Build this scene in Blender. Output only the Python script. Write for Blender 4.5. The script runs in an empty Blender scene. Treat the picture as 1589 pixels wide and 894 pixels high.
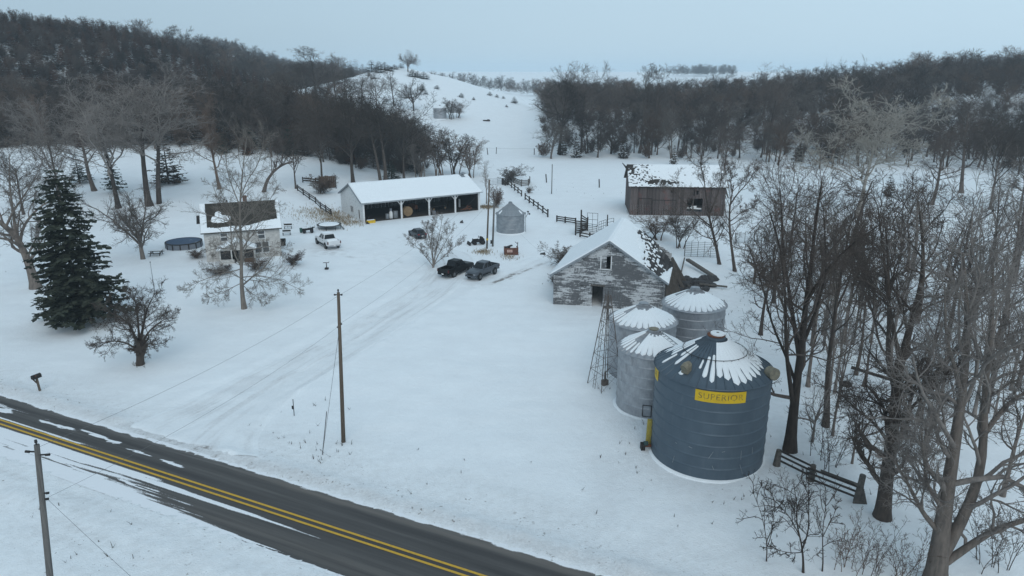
import bpy, bmesh, math, random
import numpy as np
from mathutils import Vector, Matrix, noise as mnoise

random.seed(7)
rng = np.random.default_rng(7)
SC = bpy.context.scene
COL = SC.collection
PI = math.pi

# ------------------------------------------------------------------ camera
H = 27.5                       # height of the drone over the yard, metres
FPX = 1093.0                   # focal length in pixels of the 1589 px wide photograph
PITCH = math.atan(337 / 1093)
cam_d = bpy.data.cameras.new('camera')
cam = bpy.data.objects.new('camera', cam_d)
COL.objects.link(cam)
cam.location = (0, 0, H)
cam.rotation_euler = (PI / 2 - PITCH, 0, 0)
cam_d.sensor_width = 36
cam_d.lens = FPX / 1589 * 36
cam_d.clip_start = 0.5
cam_d.clip_end = 12000
SC.camera = cam

# ------------------------------------------------------------------ sky and sun
SUN_EL, SUN_AZ = math.radians(42), math.radians(172)     # azimuth from +Y, negative = west of the view
W = bpy.data.worlds.new('World')
SC.world = W
W.use_nodes = True
wn = W.node_tree.nodes
wl = W.node_tree.links
wn.clear()
w_out = wn.new('ShaderNodeOutputWorld')
w_bg = wn.new('ShaderNodeBackground')
w_bg.inputs['Strength'].default_value = 0.1
w_sky = wn.new('ShaderNodeTexSky')
w_sky.sky_type = 'NISHITA'
w_sky.sun_disc = False
w_sky.sun_elevation = SUN_EL
w_sky.sun_rotation = SUN_AZ
w_sky.dust_density = 3
w_tc = wn.new('ShaderNodeTexCoord')
w_dot = wn.new('ShaderNodeVectorMath'); w_dot.operation = 'DOT_PRODUCT'
w_dot.inputs[1].default_value = (0.75, 0.0, -0.66)
wl.new(w_tc.outputs['Generated'], w_dot.inputs[0])
w_noi = wn.new('ShaderNodeTexNoise')
w_noi.inputs['Scale'].default_value = 1.6
w_noi.inputs['Detail'].default_value = 3
wl.new(w_tc.outputs['Generated'], w_noi.inputs['Vector'])
w_add = wn.new('ShaderNodeMath'); w_add.operation = 'MULTIPLY_ADD'
w_add.inputs[1].default_value = 0.35
wl.new(w_noi.outputs['Fac'], w_add.inputs[0])
wl.new(w_dot.outputs['Value'], w_add.inputs[2])
w_ramp = wn.new('ShaderNodeMapRange')
w_ramp.inputs['From Min'].default_value = -0.55
w_ramp.inputs['From Max'].default_value = 0.6
wl.new(w_add.outputs[0], w_ramp.inputs['Value'])
w_cloud = wn.new('ShaderNodeMix'); w_cloud.data_type = 'RGBA'
w_cloud.inputs[6].default_value = (3.7, 5.1, 6.2, 1)      # overcast deck, thicker part
w_cloud.inputs[7].default_value = (5.6, 7.45, 8.8, 1)      # thinner part
wl.new(w_ramp.outputs['Result'], w_cloud.inputs[0])
w_mix = wn.new('ShaderNodeMix'); w_mix.data_type = 'RGBA'
w_mix.inputs[0].default_value = 0.92
wl.new(w_sky.outputs['Color'], w_mix.inputs[6])
wl.new(w_cloud.outputs[2], w_mix.inputs[7])
wl.new(w_mix.outputs[2], w_bg.inputs['Color'])
wl.new(w_bg.outputs[0], w_out.inputs['Surface'])

sun_d = bpy.data.lights.new('sun', 'SUN')
sun_d.energy = 0.82
sun_d.angle = math.radians(40)
sun_d.color = (1.0, 0.985, 0.95)
sun = bpy.data.objects.new('sun', sun_d)
COL.objects.link(sun)
sdir = Vector((math.sin(SUN_AZ) * math.cos(SUN_EL), math.cos(SUN_AZ) * math.cos(SUN_EL), math.sin(SUN_EL)))
sun.rotation_euler = sdir.to_track_quat('Z', 'Y').to_euler()
sun.location = sdir * 200

vs = SC.view_settings
vs.view_transform = 'Standard'
vs.look = 'None'
vs.exposure = 0.07
vs.gamma = 1.0
SC.cycles.volume_bounces = 1
SC.cycles.max_bounces = 6
SC.cycles.use_denoising = True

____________

Pictures in the data above should not be copied; transcribe everything else exactly.

Build this scene in Blender. Output only the Python script. Write for Blender 4.5. The script runs in an empty Blender scene. Treat the picture as 1589 pixels wide and 894 pixels high.
import bpy, bmesh, math, random
import numpy as np
from mathutils import Vector, Matrix, noise as mnoise

random.seed(7)
rng = np.random.default_rng(7)
SC = bpy.context.scene
COL = SC.collection
PI = math.pi

# ------------------------------------------------------------------ camera
H = 27.5                       # height of the drone over the yard, metres
FPX = 1093.0                   # focal length in pixels of the 1589 px wide photograph
PITCH = math.atan(337 / 1093)
cam_d = bpy.data.cameras.new('camera')
cam = bpy.data.objects.new('camera', cam_d)
COL.objects.link(cam)
cam.location = (0, 0, H)
cam.rotation_euler = (PI / 2 - PITCH, 0, 0)
cam_d.sensor_width = 36
cam_d.lens = FPX / 1589 * 36
cam_d.clip_start = 0.5
cam_d.clip_end = 12000
SC.camera = cam

# ------------------------------------------------------------------ sky and sun
SUN_EL, SUN_AZ = math.radians(42), math.radians(172)     # azimuth from +Y, negative = west of the view
W = bpy.data.worlds.new('World')
SC.world = W
W.use_nodes = True
wn = W.node_tree.nodes
wl = W.node_tree.links
wn.clear()
w_out = wn.new('ShaderNodeOutputWorld')
w_bg = wn.new('ShaderNodeBackground')
w_bg.inputs['Strength'].default_value = 0.1
w_sky = wn.new('ShaderNodeTexSky')
w_sky.sky_type = 'NISHITA'
w_sky.sun_disc = False
w_sky.sun_elevation = SUN_EL
w_sky.sun_rotation = SUN_AZ
w_sky.dust_density = 3
w_tc = wn.new('ShaderNodeTexCoord')
w_dot = wn.new('ShaderNodeVectorMath'); w_dot.operation = 'DOT_PRODUCT'
w_dot.inputs[1].default_value = (0.75, 0.0, -0.66)
wl.new(w_tc.outputs['Generated'], w_dot.inputs[0])
w_noi = wn.new('ShaderNodeTexNoise')
w_noi.inputs['Scale'].default_value = 1.6
w_noi.inputs['Detail'].default_value = 3
wl.new(w_tc.outputs['Generated'], w_noi.inputs['Vector'])
w_add = wn.new('ShaderNodeMath'); w_add.operation = 'MULTIPLY_ADD'
w_add.inputs[1].default_value = 0.35
wl.new(w_noi.outputs['Fac'], w_add.inputs[0])
wl.new(w_dot.outputs['Value'], w_add.inputs[2])
w_ramp = wn.new('ShaderNodeMapRange')
w_ramp.inputs['From Min'].default_value = -0.55
w_ramp.inputs['From Max'].default_value = 0.6
wl.new(w_add.outputs[0], w_ramp.inputs['Value'])
w_cloud = wn.new('ShaderNodeMix'); w_cloud.data_type = 'RGBA'
w_cloud.inputs[6].default_value = (3.7, 5.1, 6.2, 1)      # overcast deck, thicker part
w_cloud.inputs[7].default_value = (5.6, 7.45, 8.8, 1)      # thinner part
wl.new(w_ramp.outputs['Result'], w_cloud.inputs[0])
w_mix = wn.new('ShaderNodeMix'); w_mix.data_type = 'RGBA'
w_mix.inputs[0].default_value = 0.92
wl.new(w_sky.outputs['Color'], w_mix.inputs[6])
wl.new(w_cloud.outputs[2], w_mix.inputs[7])
wl.new(w_mix.outputs[2], w_bg.inputs['Color'])
wl.new(w_bg.outputs[0], w_out.inputs['Surface'])

sun_d = bpy.data.lights.new('sun', 'SUN')
sun_d.energy = 0.82
sun_d.angle = math.radians(40)
sun_d.color = (1.0, 0.985, 0.95)
sun = bpy.data.objects.new('sun', sun_d)
COL.objects.link(sun)
sdir = Vector((math.sin(SUN_AZ) * math.cos(SUN_EL), math.cos(SUN_AZ) * math.cos(SUN_EL), math.sin(SUN_EL)))
sun.rotation_euler = sdir.to_track_quat('Z', 'Y').to_euler()
sun.location = sdir * 200

vs = SC.view_settings
vs.view_transform = 'Standard'
vs.look = 'None'
vs.exposure = 0.07
vs.gamma = 1.0
SC.cycles.volume_bounces = 1
SC.cycles.max_bounces = 6
SC.cycles.use_denoising = True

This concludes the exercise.